Savings Account Word Search
Find 10 essential savings and banking terms hidden in the grid. Click any word in the list to learn its definition with a real-world example.
A savings account sounds simple — but the vocabulary around it determines whether you earn 0.01% or 5% on your money. APY, FDIC insurance, money market, compound interest, and withdrawal limits: these terms separate savers who let banks take advantage of them from those who make their money work hard.
High-Yield Savings Accounts: Why Where You Save Matters
The national average savings account APY at traditional brick-and-mortar banks was approximately 0.46% in 2024. Meanwhile, high-yield savings accounts (HYSAs) at online banks — Marcus by Goldman Sachs, Ally Bank, SoFi, and others — offered 4.5-5.0% APY on the same FDIC-insured deposits. On a $20,000 balance, that difference is $908 vs. $92 per year — a $816 annual gap for doing nothing other than choosing a different institution. The reason: online banks have lower overhead costs (no physical branches) and pass the savings to depositors through higher rates.
FDIC Insurance: Understanding Your Protection
The Federal Deposit Insurance Corporation (FDIC) insures deposits at member banks up to $250,000 per depositor, per bank, per ownership category. This means a married couple can protect $500,000 at one bank ($250,000 each). Credit unions offer equivalent protection through the NCUA (National Credit Union Administration). FDIC insurance has protected every insured deposit since its founding in 1933 — even during bank failures like Washington Mutual (2008) and Silicon Valley Bank (2023). Depositors at insured banks have never lost a penny of insured funds.
Compound Interest on Savings: How Your Money Grows
Most savings accounts compound interest daily and credit it monthly. Daily compounding means interest is calculated on your balance every day, including interest already earned — creating a compounding snowball effect. The APY (Annual Percentage Yield) captures the effect of compounding and is the correct metric for comparing accounts.

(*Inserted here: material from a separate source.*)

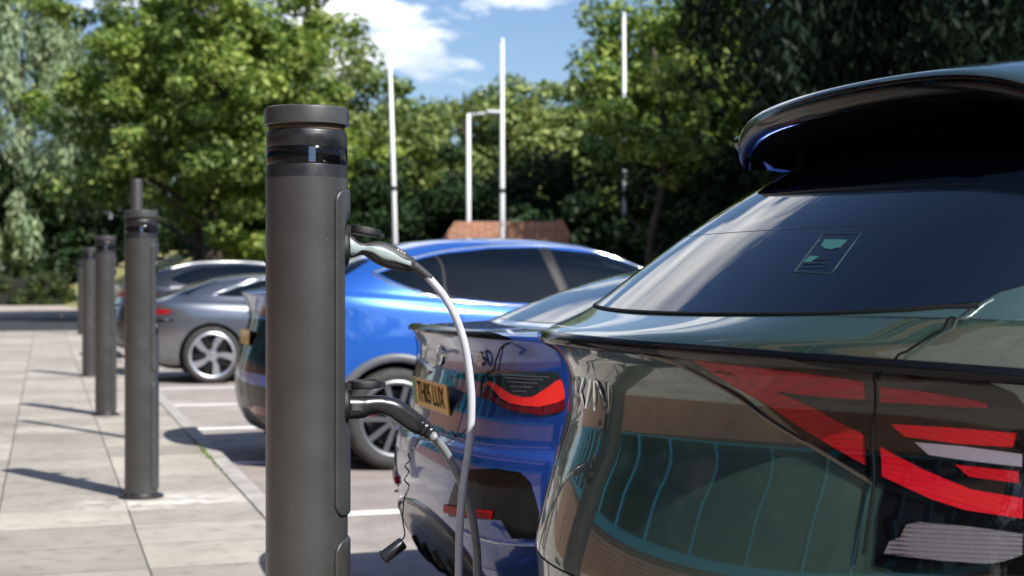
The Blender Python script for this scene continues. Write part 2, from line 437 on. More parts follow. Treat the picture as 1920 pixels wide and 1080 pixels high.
# --- ROWS
KX, KY = 1.0, 2.9
KIA = [(.40,.20,4.25,.22,.78,.3,6,0),(.14,.30,4.60,.28,.92,.35,6,0),(.035,.52,4.69,.50,.935,.5,6,0),
 (.006,.745,4.70,.62,.94,.6,6,0),(.004,.80,4.69,.69,.94,.6,6,0),(.044,.96,4.67,.78,.94,.6,6,0),(.076,1.06,4.64,.85,.938,.6,6,0),
 (.083,1.15,4.58,.90,.935,.6,6,0),(.058,1.205,4.5,.93,.93,.6,6,0),(.020,1.238,4.4,.955,.925,.6,6,-.03),
 (.017,1.248,4.3,.965,.922,.6,6,-.04),(.024,1.256,4.2,.975,.918,.6,6,-.04),(.06,1.268,4.0,.99,.91,.52,6,0),
 (.18,1.296,3.6,1.03,.885,.32,6.5,.03),(.20,1.308,3.55,1.045,.875,.31,6.5,.03),(.44,1.485,3.15,1.30,.80,.3,6,.0),(.63,1.602,2.95,1.50,.74,.3,6,-.02),
 (.86,1.70,2.7,1.66,.67,.3,5,-.03),(1.15,1.785,2.5,1.74,.58,.3,4,-.04),(1.45,1.815,2.3,1.79,.42,.2,3,-.05),(1.8,1.822,2.1,1.815,.12,.1,2.5,0)]
# --- ENDROWS
BMW = [(.36,.18,4.4,.2,.78,.1,6,0),(.12,.26,4.66,.25,.90,.1,6,0),(.02,.45,4.75,.42,.925,.1,6,0),(.0,.66,4.77,.58,.93,.1,6,0),
 (.015,.76,4.76,.66,.928,.1,6,0),(.05,.81,4.74,.72,.92,.1,6,0),(.065,.90,4.70,.79,.918,.1,6,0),(.10,1.03,4.5,.87,.91,.1,6,0),(.10,1.10,4.35,.91,.895,.1,6,0),
 (.065,1.163,4.2,.94,.875,.1,6,0),(.072,1.178,4.1,.955,.86,.1,6,0),(.14,1.185,3.9,.98,.84,.1,6,0),(.38,1.195,3.6,1.01,.80,.1,6,0),
 (.40,1.20,3.55,1.02,.79,.1,6,0),(.78,1.34,3.15,1.22,.71,.1,6,0),(1.15,1.435,2.85,1.39,.64,.1,5,-.02),(1.5,1.485,2.6,1.455,.54,.1,4,-.03),(1.9,1.505,2.3,1.49,.2,.1,3,0)]
SUV = [(.30,.20,4.4,.2,.80,.2,6,0),(.10,.27,4.62,.26,.94,.2,6,0),(.02,.42,4.72,.40,.965,.2,6,0),(.0,.62,4.74,.55,.97,.2,6,0),(.03,.80,4.72,.68,.97,.2,6,0),
 (.085,.98,4.65,.80,.965,.2,6,0),(.11,1.12,4.5,.90,.95,.2,6,0),(.09,1.20,4.3,.96,.935,.2,6,0),(.05,1.255,4.1,1.0,.91,.2,6,0),(.07,1.272,3.95,1.02,.90,.2,6,0),
 (.22,1.30,3.85,1.05,.875,.2,6,0),(.30,1.325,3.78,1.08,.86,.2,6,0),(.55,1.42,3.5,1.25,.79,.2,6,0),(.82,1.53,3.2,1.42,.71,.2,6,0),(1.08,1.605,2.95,1.54,.63,.2,5,-.03),
 (1.4,1.66,2.7,1.62,.5,.1,4,-.03),(1.8,1.682,2.35,1.67,.2,.1,3,0)]
SEDAN = [(.36,.18,4.4,.2,.78,.15,6,0),(.12,.27,4.66,.25,.91,.15,6,0),(.02,.45,4.78,.42,.94,.15,6,0),(.0,.66,4.8,.58,.945,.15,6,0),
 (.03,.80,4.78,.68,.945,.15,6,0),(.05,.90,4.74,.77,.94,.15,6,0),(.04,.99,4.6,.86,.92,.15,6,0),(.05,1.05,4.4,.91,.89,.15,6,0),(.10,1.075,4.1,.95,.865,.15,6,0),
 (.22,1.10,3.9,.97,.84,.15,6,0),(.36,1.14,3.7,1.0,.81,.15,6,0),(.6,1.235,3.3,1.16,.73,.15,6,0),(.9,1.34,2.95,1.32,.65,.15,5,-.02),(1.2,1.40,2.7,1.38,.56,.15,4,-.03),(1.6,1.435,2.4,1.42,.2,.1,3,0)]

# ------------------------------------------------------------------ paints
P_KIA = mat('green_paint', (.032,.062,.050), .26, metal=.4, coat=1, flake=True)
P_BMW = mat('indigo_paint', (.007,.042,.24), .28, metal=.5, coat=1, flake=True)
P_SUV = mat('blue_paint', (.020,.12,.50), .34, metal=.4, coat=1, flake=True)
P_GREY = mat('grey_paint', (.17,.18,.20), .3, metal=.8, coat=1, flake=True)
P_DARK = mat('charcoal_paint', (.03,.034,.04), .3, metal=.5, coat=1)

# ------------------------------------------------------------------ cars
# green crossover, nearest
S, t = car('parked_car', (KX,KY,ROAD), 'dark green crossover at the right edge with big roof spoiler and slatted red tail lights', KIA, P_KIA, (.98,3.85), .37,
    windows=[[(1.0,1.38),(1.25,1.27),(1.9,1.2),(2.6,1.15),(3.3,1.1),(2.95,1.42),(2.6,1.60),(2.2,1.66),(1.7,1.64),(1.3,1.56)]],
    rearglass=None, door_lines=[[(2.35,.35),(2.4,.8),(2.35,1.13)],[(1.45,.6),(1.5,.9),(1.42,1.2)]], handles=[(1.6,1.02),(2.6,.96)], W=.935, style=5, fine=(40,8),
    windscreen=[(-.72,1.10),(0,1.10),(.72,1.10),(.58,1.5),(0,1.58),(-.58,1.5)])
KS, KT = S, t
SEAM_D = [(-0.7461, 14.14), (-0.7404, 14.028), (-0.7348, 13.707), (-0.7168, 12.666), (-0.7021, 12.366), (-0.6881, 12.049), (-0.6745, 11.64), (-0.661, 11.137), (-0.6486, 9.183)]
GAPLIP = [(-0.01, 10.322), (-0.3568, 9.487), (-0.5396, 9.387), (-0.627, 8.785), (-0.6489, 9.341)]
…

A 5% APR compounded daily produces an APY of 5.13%. Over 5 years, a $10,000 initial deposit at 5% APY becomes $12,763 — the extra $263 over simple interest is the compounding effect at work.
Want to go deeper? Read our full guide: What Is a Savings Account?
Frequently Asked Questions About Savings Accounts
What is a high-yield savings account?
A high-yield savings account (HYSA) is a savings account that pays a significantly higher interest rate than the national average. While traditional savings accounts paid around 0.46% APY in 2024, high-yield accounts at online banks like Marcus, Ally, and SoFi offered 4.5-5.0% APY. HYSAs are FDIC-insured up to $250,000, making them a safe place to earn meaningful returns on your emergency fund and short-term savings.
What is the difference between APY and interest rate on a savings account?
The interest rate is the basic annual rate paid on your savings balance. APY (Annual Percentage Yield) is the actual return when compounding is factored in. Since most savings accounts compound interest daily or monthly, the APY will be slightly higher than the stated interest rate. Always compare APY when shopping savings accounts, as APY reflects your true annual earnings.
How much should I keep in a savings account?
Financial advisors typically recommend keeping 3-6 months of essential living expenses in a liquid savings account as your emergency fund. If you have variable income (freelancer, commission-based), 6-12 months is more appropriate. Beyond the emergency fund, savings accounts are ideal for short-term goals (1-3 years). Money for goals further out than 3-5 years should generally be invested in the market, where historical returns significantly exceed savings account rates.
Is my money safe in a savings account?
Yes — savings accounts at FDIC-insured banks are protected up to $250,000 per depositor, per bank, per ownership category. Credit union accounts are insured by NCUA up to the same limits. Even if your bank fails, the FDIC reimburses deposits within the insurance limit. Depositors at FDIC-insured banks have never lost a penny of insured funds since 1933.
What is the difference between a savings account and a money market account?
Both are FDIC-insured deposit accounts paying interest, but money market accounts (MMAs) typically offer slightly higher yields and come with checking features like a debit card and check-writing privileges. MMAs often have higher minimum balance requirements ($1,000-$10,000) and may charge fees if the balance falls below the minimum. Traditional savings accounts have fewer features but lower minimums. Both are suitable for emergency funds and short-term savings.